======== Data lines ========

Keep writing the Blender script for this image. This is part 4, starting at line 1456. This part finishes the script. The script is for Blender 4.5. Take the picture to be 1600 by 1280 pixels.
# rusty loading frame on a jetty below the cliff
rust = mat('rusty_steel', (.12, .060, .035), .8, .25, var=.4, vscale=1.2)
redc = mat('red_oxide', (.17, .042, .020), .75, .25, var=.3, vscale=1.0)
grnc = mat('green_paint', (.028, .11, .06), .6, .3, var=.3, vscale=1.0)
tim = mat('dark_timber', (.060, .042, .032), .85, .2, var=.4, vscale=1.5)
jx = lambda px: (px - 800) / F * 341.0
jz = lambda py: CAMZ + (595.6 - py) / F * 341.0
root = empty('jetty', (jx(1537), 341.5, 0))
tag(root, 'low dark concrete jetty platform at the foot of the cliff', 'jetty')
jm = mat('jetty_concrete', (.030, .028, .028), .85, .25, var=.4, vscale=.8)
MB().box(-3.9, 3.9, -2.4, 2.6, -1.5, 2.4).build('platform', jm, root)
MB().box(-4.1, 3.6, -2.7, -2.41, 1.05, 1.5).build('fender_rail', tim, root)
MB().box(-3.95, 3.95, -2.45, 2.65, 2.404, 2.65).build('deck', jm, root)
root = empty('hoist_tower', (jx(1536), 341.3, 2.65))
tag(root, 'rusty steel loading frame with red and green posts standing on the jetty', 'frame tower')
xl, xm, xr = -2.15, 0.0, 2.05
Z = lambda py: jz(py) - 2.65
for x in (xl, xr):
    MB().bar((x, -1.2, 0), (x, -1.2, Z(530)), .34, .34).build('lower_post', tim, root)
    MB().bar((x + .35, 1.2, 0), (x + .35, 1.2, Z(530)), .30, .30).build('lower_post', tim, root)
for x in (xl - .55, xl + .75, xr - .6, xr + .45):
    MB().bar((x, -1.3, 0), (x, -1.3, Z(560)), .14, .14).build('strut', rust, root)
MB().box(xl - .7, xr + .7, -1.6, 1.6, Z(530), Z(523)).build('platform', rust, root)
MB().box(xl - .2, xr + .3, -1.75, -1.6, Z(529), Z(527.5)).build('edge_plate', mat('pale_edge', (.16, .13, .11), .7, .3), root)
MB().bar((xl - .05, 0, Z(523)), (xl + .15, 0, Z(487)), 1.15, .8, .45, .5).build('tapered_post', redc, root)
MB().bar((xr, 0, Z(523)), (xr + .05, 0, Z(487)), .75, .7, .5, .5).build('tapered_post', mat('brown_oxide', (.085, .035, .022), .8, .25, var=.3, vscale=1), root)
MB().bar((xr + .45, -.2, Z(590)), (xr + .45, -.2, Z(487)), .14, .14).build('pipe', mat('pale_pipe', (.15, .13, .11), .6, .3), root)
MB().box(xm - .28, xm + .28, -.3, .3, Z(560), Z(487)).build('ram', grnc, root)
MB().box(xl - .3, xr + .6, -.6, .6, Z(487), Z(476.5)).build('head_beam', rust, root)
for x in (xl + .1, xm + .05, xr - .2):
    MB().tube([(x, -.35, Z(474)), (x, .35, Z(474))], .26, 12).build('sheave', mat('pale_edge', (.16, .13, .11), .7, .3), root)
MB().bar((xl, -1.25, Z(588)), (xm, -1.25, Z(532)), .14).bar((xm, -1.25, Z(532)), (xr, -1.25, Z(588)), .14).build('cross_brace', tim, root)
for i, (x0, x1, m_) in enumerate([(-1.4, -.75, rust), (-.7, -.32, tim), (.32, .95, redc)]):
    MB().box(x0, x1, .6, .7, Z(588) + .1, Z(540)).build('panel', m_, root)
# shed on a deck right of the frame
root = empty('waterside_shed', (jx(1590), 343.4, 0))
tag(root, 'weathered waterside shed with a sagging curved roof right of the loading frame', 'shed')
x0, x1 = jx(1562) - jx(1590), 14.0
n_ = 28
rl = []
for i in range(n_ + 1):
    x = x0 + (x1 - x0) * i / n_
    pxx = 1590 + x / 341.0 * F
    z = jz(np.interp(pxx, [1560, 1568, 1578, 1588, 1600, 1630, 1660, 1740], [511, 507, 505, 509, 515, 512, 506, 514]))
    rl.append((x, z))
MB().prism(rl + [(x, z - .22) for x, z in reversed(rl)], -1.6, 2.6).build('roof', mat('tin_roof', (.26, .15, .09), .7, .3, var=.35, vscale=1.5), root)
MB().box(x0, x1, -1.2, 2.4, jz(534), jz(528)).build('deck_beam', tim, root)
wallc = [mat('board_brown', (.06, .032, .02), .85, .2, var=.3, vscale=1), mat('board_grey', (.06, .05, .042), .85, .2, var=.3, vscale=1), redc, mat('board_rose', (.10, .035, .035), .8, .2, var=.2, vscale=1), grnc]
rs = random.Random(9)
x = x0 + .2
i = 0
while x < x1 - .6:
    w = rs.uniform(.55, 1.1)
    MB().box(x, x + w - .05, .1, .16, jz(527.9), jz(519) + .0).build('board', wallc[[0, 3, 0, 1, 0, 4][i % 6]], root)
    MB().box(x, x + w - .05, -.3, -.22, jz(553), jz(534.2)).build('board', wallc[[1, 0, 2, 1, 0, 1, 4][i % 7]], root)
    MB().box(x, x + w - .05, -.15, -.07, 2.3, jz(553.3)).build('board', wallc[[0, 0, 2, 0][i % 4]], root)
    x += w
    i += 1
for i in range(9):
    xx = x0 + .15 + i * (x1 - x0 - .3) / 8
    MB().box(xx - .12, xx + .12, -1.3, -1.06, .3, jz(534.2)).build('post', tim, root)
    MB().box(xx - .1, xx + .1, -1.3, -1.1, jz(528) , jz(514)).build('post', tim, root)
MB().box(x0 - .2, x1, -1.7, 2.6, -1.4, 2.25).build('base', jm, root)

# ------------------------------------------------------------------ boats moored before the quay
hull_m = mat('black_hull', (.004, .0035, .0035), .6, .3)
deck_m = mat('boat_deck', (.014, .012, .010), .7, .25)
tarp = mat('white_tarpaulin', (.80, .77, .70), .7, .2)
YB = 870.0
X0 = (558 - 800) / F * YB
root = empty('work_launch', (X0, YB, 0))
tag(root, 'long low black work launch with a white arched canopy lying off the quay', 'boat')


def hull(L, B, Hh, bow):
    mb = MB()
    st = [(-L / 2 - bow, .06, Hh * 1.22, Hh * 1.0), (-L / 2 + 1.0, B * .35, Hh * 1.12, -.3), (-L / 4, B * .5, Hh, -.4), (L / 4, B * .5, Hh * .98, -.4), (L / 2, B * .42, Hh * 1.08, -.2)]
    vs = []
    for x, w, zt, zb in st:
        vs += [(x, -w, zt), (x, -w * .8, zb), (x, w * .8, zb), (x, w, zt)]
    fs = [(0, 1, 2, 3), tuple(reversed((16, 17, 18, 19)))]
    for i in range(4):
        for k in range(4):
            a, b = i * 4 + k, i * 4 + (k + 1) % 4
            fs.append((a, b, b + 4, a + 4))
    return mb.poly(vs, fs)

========

- [Requirements]: Copy out the whole listing, exactly as written.

- [Answer to the task]:
Keep writing the Blender script for this image. This is part 4, starting at line 1456. This part finishes the script. The script is for Blender 4.5. Take the picture to be 1600 by 1280 pixels.
# rusty loading frame on a jetty below the cliff
rust = mat('rusty_steel', (.12, .060, .035), .8, .25, var=.4, vscale=1.2)
redc = mat('red_oxide', (.17, .042, .020), .75, .25, var=.3, vscale=1.0)
grnc = mat('green_paint', (.028, .11, .06), .6, .3, var=.3, vscale=1.0)
tim = mat('dark_timber', (.060, .042, .032), .85, .2, var=.4, vscale=1.5)
jx = lambda px: (px - 800) / F * 341.0
jz = lambda py: CAMZ + (595.6 - py) / F * 341.0
root = empty('jetty', (jx(1537), 341.5, 0))
tag(root, 'low dark concrete jetty platform at the foot of the cliff', 'jetty')
jm = mat('jetty_concrete', (.030, .028, .028), .85, .25, var=.4, vscale=.8)
MB().box(-3.9, 3.9, -2.4, 2.6, -1.5, 2.4).build('platform', jm, root)
MB().box(-4.1, 3.6, -2.7, -2.41, 1.05, 1.5).build('fender_rail', tim, root)
MB().box(-3.95, 3.95, -2.45, 2.65, 2.404, 2.65).build('deck', jm, root)
root = empty('hoist_tower', (jx(1536), 341.3, 2.65))
tag(root, 'rusty steel loading frame with red and green posts standing on the jetty', 'frame tower')
xl, xm, xr = -2.15, 0.0, 2.05
Z = lambda py: jz(py) - 2.65
for x in (xl, xr):
    MB().bar((x, -1.2, 0), (x, -1.2, Z(530)), .34, .34).build('lower_post', tim, root)
    MB().bar((x + .35, 1.2, 0), (x + .35, 1.2, Z(530)), .30, .30).build('lower_post', tim, root)
for x in (xl - .55, xl + .75, xr - .6, xr + .45):
    MB().bar((x, -1.3, 0), (x, -1.3, Z(560)), .14, .14).build('strut', rust, root)
MB().box(xl - .7, xr + .7, -1.6, 1.6, Z(530), Z(523)).build('platform', rust, root)
MB().box(xl - .2, xr + .3, -1.75, -1.6, Z(529), Z(527.5)).build('edge_plate', mat('pale_edge', (.16, .13, .11), .7, .3), root)
MB().bar((xl - .05, 0, Z(523)), (xl + .15, 0, Z(487)), 1.15, .8, .45, .5).build('tapered_post', redc, root)
MB().bar((xr, 0, Z(523)), (xr + .05, 0, Z(487)), .75, .7, .5, .5).build('tapered_post', mat('brown_oxide', (.085, .035, .022), .8, .25, var=.3, vscale=1), root)
MB().bar((xr + .45, -.2, Z(590)), (xr + .45, -.2, Z(487)), .14, .14).build('pipe', mat('pale_pipe', (.15, .13, .11), .6, .3), root)
MB().box(xm - .28, xm + .28, -.3, .3, Z(560), Z(487)).build('ram', grnc, root)
MB().box(xl - .3, xr + .6, -.6, .6, Z(487), Z(476.5)).build('head_beam', rust, root)
for x in (xl + .1, xm + .05, xr - .2):
    MB().tube([(x, -.35, Z(474)), (x, .35, Z(474))], .26, 12).build('sheave', mat('pale_edge', (.16, .13, .11), .7, .3), root)
MB().bar((xl, -1.25, Z(588)), (xm, -1.25, Z(532)), .14).bar((xm, -1.25, Z(532)), (xr, -1.25, Z(588)), .14).build('cross_brace', tim, root)
for i, (x0, x1, m_) in enumerate([(-1.4, -.75, rust), (-.7, -.32, tim), (.32, .95, redc)]):
    MB().box(x0, x1, .6, .7, Z(588) + .1, Z(540)).build('panel', m_, root)
# shed on a deck right of the frame
root = empty('waterside_shed', (jx(1590), 343.4, 0))
tag(root, 'weathered waterside shed with a sagging curved roof right of the loading frame', 'shed')
x0, x1 = jx(1562) - jx(1590), 14.0
n_ = 28
rl = []
for i in range(n_ + 1):
    x = x0 + (x1 - x0) * i / n_
    pxx = 1590 + x / 341.0 * F
    z = jz(np.interp(pxx, [1560, 1568, 1578, 1588, 1600, 1630, 1660, 1740], [511, 507, 505, 509, 515, 512, 506, 514]))
    rl.append((x, z))
MB().prism(rl + [(x, z - .22) for x, z in reversed(rl)], -1.6, 2.6).build('roof', mat('tin_roof', (.26, .15, .09), .7, .3, var=.35, vscale=1.5), root)
MB().box(x0, x1, -1.2, 2.4, jz(534), jz(528)).build('deck_beam', tim, root)
wallc = [mat('board_brown', (.06, .032, .02), .85, .2, var=.3, vscale=1), mat('board_grey', (.06, .05, .042), .85, .2, var=.3, vscale=1), redc, mat('board_rose', (.10, .035, .035), .8, .2, var=.2, vscale=1), grnc]
rs = random.Random(9)
x = x0 + .2
i = 0
while x < x1 - .6:
    w = rs.uniform(.55, 1.1)
    MB().box(x, x + w - .05, .1, .16, jz(527.9), jz(519) + .0).build('board', wallc[[0, 3, 0, 1, 0, 4][i % 6]], root)
    MB().box(x, x + w - .05, -.3, -.22, jz(553), jz(534.2)).build('board', wallc[[1, 0, 2, 1, 0, 1, 4][i % 7]], root)
    MB().box(x, x + w - .05, -.15, -.07, 2.3, jz(553.3)).build('board', wallc[[0, 0, 2, 0][i % 4]], root)
    x += w
    i += 1
for i in range(9):
    xx = x0 + .15 + i * (x1 - x0 - .3) / 8
    MB().box(xx - .12, xx + .12, -1.3, -1.06, .3, jz(534.2)).build('post', tim, root)
    MB().box(xx - .1, xx + .1, -1.3, -1.1, jz(528) , jz(514)).build('post', tim, root)
MB().box(x0 - .2, x1, -1.7, 2.6, -1.4, 2.25).build('base', jm, root)

# ------------------------------------------------------------------ boats moored before the quay
hull_m = mat('black_hull', (.004, .0035, .0035), .6, .3)
deck_m = mat('boat_deck', (.014, .012, .010), .7, .25)
tarp = mat('white_tarpaulin', (.80, .77, .70), .7, .2)
YB = 870.0
X0 = (558 - 800) / F * YB
root = empty('work_launch', (X0, YB, 0))
tag(root, 'long low black work launch with a white arched canopy lying off the quay', 'boat')


def hull(L, B, Hh, bow):
    mb = MB()
    st = [(-L / 2 - bow, .06, Hh * 1.22, Hh * 1.0), (-L / 2 + 1.0, B * .35, Hh * 1.12, -.3), (-L / 4, B * .5, Hh, -.4), (L / 4, B * .5, Hh * .98, -.4), (L / 2, B * .42, Hh * 1.08, -.2)]
    vs = []
    for x, w, zt, zb in st:
        vs += [(x, -w, zt), (x, -w * .8, zb), (x, w * .8, zb), (x, w, zt)]
    fs = [(0, 1, 2, 3), tuple(reversed((16, 17, 18, 19)))]
    for i in range(4):
        for k in range(4):
            a, b = i * 4 + k, i * 4 + (k + 1) % 4
            fs.append((a, b, b + 4, a + 4))
    return mb.poly(vs, fs)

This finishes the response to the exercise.